12 октября 1817 года в присутствии государя, царской
семьи и прусского принца Вильгельма, впоследствии императора германского
Вильгельма 1, состоялась торжественная закладка храма-памятника. Начались уже
работы по его постройке, были затрачены четыре с лишним миллиона рублей, но
грунт для такого тяжелого сооружения оказался слабым, и после смерти Александра
1 решено было прекратить работы на Воробьевых горах и избрать новое место для
храма Христа Спасителя.
Император Александр 1, несмотря на истощение
государственной казны войнами, деятельно занимался восстановлением Кремля, его
башен, стен, дворца и соборов. Он приказал приобрести у митрополичьего
кафедрального Чудова монастыря дом митрополита Платона и, обратив его во
дворец, подарить своему брату великому князю Николаю Павловичу. Над этим
зданием был надстроен новый этаж.
С любовью относясь к восстановлению Москвы из
развалин, Александр Павлович, несмотря на множество дел, часто посещал ее. Так,
прибыл он сюда после Венского конгресса 15 августа 1816 года и пробыл здесь до
своих именин, 30 числа, когда подписал вышеприведенный манифест. Эти две недели
сделались одним сплошным народным праздником в честь освободителя отечества и
умиротворителя Европы. В следующем 1817 году он прибыл сюда со всей царской
семьей и прожил до описанной выше закладки храма Христа Спасителя. В феврале
1818 года он снова посетил Москву и 20 числа с большим торжеством открыл на
Красной площади памятник Минину и Пожарскому, изваянный скульптором Мартосом.

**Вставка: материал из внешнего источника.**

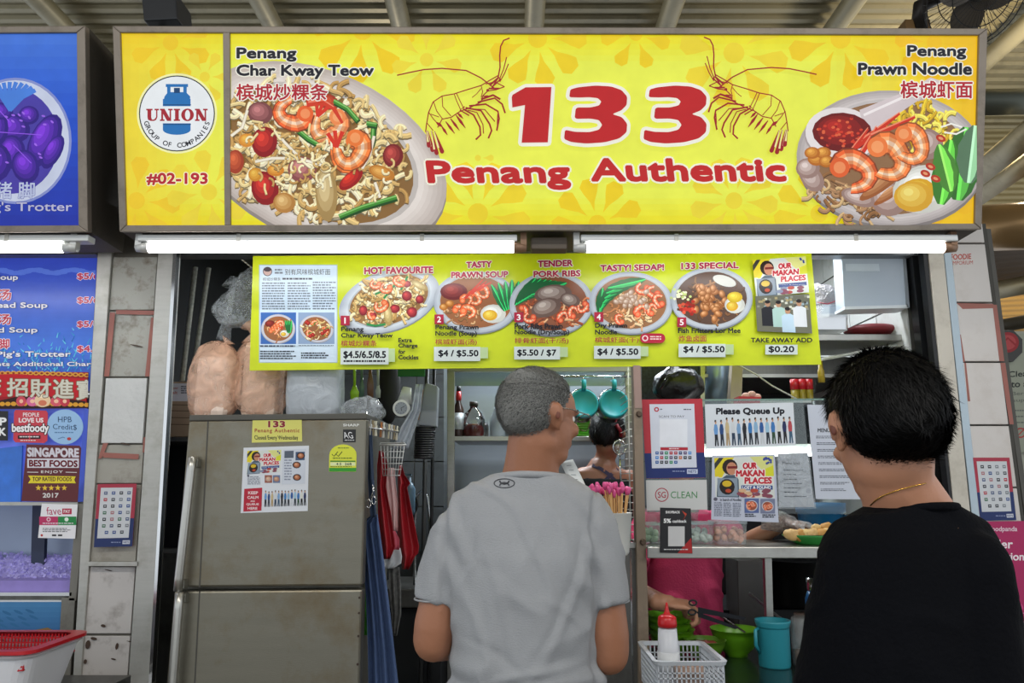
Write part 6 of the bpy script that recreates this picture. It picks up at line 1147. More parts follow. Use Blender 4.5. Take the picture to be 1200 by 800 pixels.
# receipt
g = []
for j in range(14):
    t = j/13; x = 661+19*t-4*t*t; y = 540+34*t; g.append([P(x+u*(13+3*t), y-2.5*u*(1-t)+2*math.sin(t*3)*u, 2.5+.03*math.sin(t*3.4)) for u in (-.4, 0, .4, .8)])
o = solo('receipt', 'long white paper strip curling beside the grey haired man', 'paper', MB().sheet(g, .0006), M('d9dcda', .6)); 
mb = MB()
for j in range(2, 12, 2): a, b_ = g[j][1], g[j][2]; n_ = Vector((0, -.002, 0)); d = (b_-a); u = (g[j+1][1]-g[j][1])*.22; mb.add([a+n_, b_+n_, b_+u+n_, a+u+n_], [(0, 1, 2, 3)])
part('print', mb, M('7a7e84', .6), o)
# ================================================================ people
from mathutils.bvhtree import BVHTree
def skin(h): return M(h, .5, 0, .12, 14, .08, 90, name='skin_'+h)
def remeshed(name, mb, mat, parent, voxel=.007, it=5, disp=None, label=None):
    o = part(name, mb, None, parent)
    m = o.modifiers.new('r', 'REMESH'); m.mode = 'VOXEL'; m.voxel_size = voxel; m.use_smooth_shade = True
    if it: s_ = o.modifiers.new('s', 'SMOOTH'); s_.iterations = it; s_.factor = .5
    dg = bpy.context.evaluated_depsgraph_get(); me = bpy.data.meshes.new_from_object(o.evaluated_get(dg)); o.modifiers.clear(); old = o.data; o.data = me; bpy.data.meshes.remove(old); me.name = name
    if disp:
        off = WL[parent.name] if parent else WL[o.name]; ns = [v.normal.copy() for v in me.vertices]
        for v, n in zip(me.vertices, ns): v.co += n*disp(v.co+off, n)
    me.polygons.foreach_set('use_smooth', [True]*len(me.polygons)); me.materials.clear(); me.materials.append(mat); me.update()
    if label: o['label'] = label
    return o
def limb(mb, pts, rs, n=14, side=None, flat=1.):
    mb.tube(pts, rs, n, True, flat, side)
    for p_, r in ((pts[0], rs[0]), (pts[-1], rs[-1])):
        r = r if not isinstance(r, tuple) else min(r); mb.ell(p_, (r, r, r), None, 12, 8)
    return mb
def rotz(a): return Matrix.Rotation(a, 3, 'Z')
def head(mb, c, R, s=1., jaw=1.):
    def e(p_, r, rr=(0, 0, 0)): mb.ell(c+R@(Vector(p_)*s), tuple(x*s for x in r), R@Euler(rr).to_matrix(), 24, 16)
    e((0, -.014, .03), (.077, .097, .088)); e((0, .03, -.022), (.062, .064, .088)); e((0, .042, -.08), (.046*jaw, .045, .034)); e((0, .005, -.055), (.06*jaw, .062, .055)); e((0, .03, .035), (.067, .062, .06))
    mb.tube([c+R@(Vector(q)*s) for q in ((0, .088, .02), (0, .1, 0), (0, .112, -.022), (0, .1, -.033))], [.008*s, .009*s, .014*s, .009*s], 10)
    e((0, .09, .025), (.045, .012, .01)); e((0, .088, -.052), (.024, .012, .007)); e((0, .087, -.062), (.02, .011, .007)); e((.034, .078, -.02), (.022, .018, .018)); e((-.034, .078, -.02), (.022, .018, .018))
    for sx in (-1, 1):
        e((sx*.081, -.006, .002), (.008, .02, .033), (.15, sx*.15, -sx*.45)); e((sx*.089, -.014, .012), (.006, .016, .022), (.15, 0, -sx*.5)); e((sx*.077, .004, -.026), (.008, .01, .011))
def eyes(o, c, R, s=1.):
    for sx in (-1, 1): part('ear_recess_shade', MB().ell(c+R@Vector((sx*.0925, -.012, .004))*s, (.003*s, .007*s, .014*s), R@Euler((.15, 0, -sx*.5)).to_matrix(), 12, 8), M('74402f', .5), o)  # shade of the ear hollow put in as a darker ellipsoid
    for sx in (-1, 1): part('eye', MB().ell(c+R@Vector((sx*.032, .0715, .006))*s, (.012*s,)*3, R, 14, 10), M('e4e2de', .2, 0, 0), o); part('iris', MB().ell(c+R@Vector((sx*.032, .082, .006))*s, (.005*s, .003*s, .005*s), R, 10, 8), M('1c120e', .2), o)
    for sx in (-1, 1): part('eyebrow', MB().tube([c+R@(Vector(q)*s) for q in ((sx*.016, .094, .026), (sx*.034, .092, .031), (sx*.05, .078, .026))], .003*s, 6), M('1a1614', .8), o)
def hand(mb, w, d, n, curl=.5, side=1, s=1.):
    d = Vector(d).normalized(); n = Vector(n); n = (n-d*n.dot(d)).normalized(); l = d.cross(n); R = Matrix((l, d, n)).transposed()
    mb.ell(w+d*.045*s, (.04*s, .052*s, .016*s), R, 16, 10); limb(mb, [w-d*.02*s, w+d*.02*s], [.026*s, .026*s], 12, side=tuple(l), flat=.75)
    for k, (o_, L_) in enumerate(((-.031, .8), (-.011, .95), (.01, 1.), (.031, .9))):
        p_ = w+d*(.082-.004*abs(k-1.5))*s+l*o_*s*side; a = .15+curl*.5; pts = [p_-d*.02*s, p_]
        for q, ln in enumerate((.04, .026, .021)): v = d*math.cos(a)+n*math.sin(a); p_ = p_+v*ln*s*L_; pts.append(p_); a += curl*(.9+.1*k)
        limb(mb, pts, [.0098*s, .0095*s, .0088*s, .0082*s, .0072*s], 10)
    b = w+d*.02*s+l*side*.03*s; v = (d*.75+l*side*.6+n*.35).normalized(); limb(mb, [b, b+v*.035*s, b+v*.035*s+(d*.9+n*.3*(1+curl)).normalized()*.028*s, b+v*.035*s+(d*.8+n*.5*(1+curl)).normalized()*.05*s], [.013*s, .0115*s, .0105*s, .009*s], 10)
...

Один из барельефов памятника изображал сбор пожертвований в Нижнем Новгороде, а
другой - выход в 1612 году поляков из Кремля. Отсюда государь уехал в Варшаву.
В это время, 17 апреля, родился в Николаевском дворце великий князь (будущий
император) Александр Николаевич. Крещение, к которому снова прибыл государь,
происходило 5 мая в Чудовом монастыре, где новокрещенный был положен на мощи
святителя Алексия.
16 июня прибыл в Москву прусский король Фридрих Вильгельм
с упомянутым выше принцем Вильгельмом.
При их встрече у дворца великая княгиня Александра
Феодоровна взяла у кормилицы новорожденного Александра Николаевича и передала
его Фридриху Вильгельму, причем император сказал прусскому королю: "Этот
ребенок родился в Кремле, в древнем дворце русских царей, недалеко от колыбели
фамилии Романовых и близ святых Иверских ворот, где чудотворный образ
Богоматери бодрствует и печется о судьбах этого города и России". Эти
слова государя произвели глубокое впечатление, и Фридрих Вильгельм много раз
повторял их близким людям. Прусский король, прогуливавшийся по Москве и верхом
и пешком, удивлялся городу, как феникс возрождавшемуся из пепла с чрезвычайной
быстротой. Однажды, любуясь с Красного крыльца видом Москвы и сиявшими на
солнце куполами церквей, он сказал: "С Москвой не может соперничать ни
один город". "Да, сказал стоявший около него император Александр, -
это святой город".
Этот государь оставил в Москве по себе память еще
следующим: в Кремле, на месте Цареборисов-ского дворца, где ныне находятся
казармы, перед которыми расставлены огромные орудия, начиная с царь-пушки, был
под наблюдением князя Цицианова архитектором Еготовым выстроен дом для
Оружейной палаты, которая и находилась здесь до 1851 года. В свое время это
огромное здание по карнизам украшено было статуями и бюстами. Здесь были и
Добрыня Никитич, и князь Холмский, и Ордын-Нащокин, и боярин Матвеев, и князь
Голицын (времени царевны Софии), и другие. На барельефах были изображены: прием
послов разных исповеданий св. Владимиром, принесение Владимиру Мономаху царских
принадлежностей, покорение Казани, победы над турками при Чесме и Кагуле.
Впоследствии все эти украшения были сняты, и здание было обращено в казармы.